So what's wrong with ALC = 50?

Durk

0
Jun 14, 2007
653
New Jersey
I've been doing BBB on a plaster pool built in 2004 since 2006. Every year I would go through a big bag of baking soda and a couple of gallons of MA to hold ALC at 70 and keep the pH between 7.6 and 7.8. pH would hit 8.0 and I'd knock it down to 7.5/7.6 and then I'd need some baking soda.

This year I decided to do an experiment. After opening and adjusting to ALC = 70 and pH = 7.6, I just let the ALC and pH alone to see what the 'natural' point was. After a few weeks, it settled at ALC = 50, and pH is rock solid between 7.6 and 7.8. The water is crystal clear and is more 'eye-friendly' than it has ever been. It's stayed right there all summer. My jug of MA and baking soda bag are untouched since May.

The only corrections have come from about three weeks on pucks (in one week intervals) when I was travelling (CYA went from 30 to 40, as planned) and a record amount of NJ acid rain. Our rain is below pH 6.8 and it takes three drops of Taylor Base demand reagent to get to where I can read it. Normally I would use some well water (my metals are zero, and I have to add calcium) but this year I haven't. Well water is pH 7.1, I think.

So, I repeat, what's wrong with ALC = 50 in my case? It seems perfect to me. CSI is at -0.23 which seems fine. Absent any good argument to the contrary, I plan to leave it there.

Full test results, since someone will ask:

FC= 4 (before last night's LC dose)
CC=0
CYA=40
ALC=50
pH=7.7
CH=240
Temp=78°F
CSI= -0.23

Testing done with Taylor K-2006 except CYA which is the larger sample TFT test.
 
Bama Rambler said:
There's nothing wrong with the TA being 50 ppm if it works for you.

I think we tend to put too much emphasis on TA when we should let the pH adjustments decide where the TA should be within reason.

Thanks. If pool school were written to allow us to be a little more flexible on TA below 70, I could have saved maybe $20 a year and some hassle by doing this sooner. [Not really complaining, this site has saved me big $$$$.] Of course, it still remains to be seen what happens in a dry year.
 
I agree with bama's comments. It sounds like your TA/ph has found its happy place. Do you use borates?

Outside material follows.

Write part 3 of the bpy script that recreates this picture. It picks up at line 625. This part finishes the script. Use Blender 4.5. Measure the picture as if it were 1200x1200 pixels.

We typically don't suggest TA that low without borates. With low TA, ph can change quite a lot with chemical additions.
 
linen said:
I agree with bama's comments. It sounds like your TA/ph has found its happy place. Do you use borates?

We typically don't suggest TA that low without borates. With low TA, ph can change quite a lot with chemical additions.

No borates. Never saw the need. Since switching to BBB, I've never seen algae, never done a SLAM or OCLT, or had to b'wash before close. It's a very trouble-free pool since I ditched the pucks in 2006. :) Sometimes I feel like I'm missing some of the fun that goes on here.

But that's interesting. What's the acceptable TA range if I did use borates?
 
linen said:
With borate use the general feeling is TA down to 50 ppm is acceptable. I am not suggesting you do borates though since it seems like everything is working for you.

Agree. I was asking in case next year is dry and things change or for some reason the pH decides to 'unstick' in the future. I'm going to keep things as they are right now for as long as it works.

Sorry I used ALC instead of TA. I made that up when I built my Excel spreadsheet record back in 2007 and it's stuck in my head that way.
 
That's about where mine stays. When I do a major topoff it goes up to 60ish. pH rise is slower and it helps keep CSI negative, which is important for me because of extremely high CH.

I've never been a huge fan of absolute numbers. Too many people - especially doctors, in my experience - look at a set of numbers and if they're just a little out of the arbitrary range, want to treat it with something.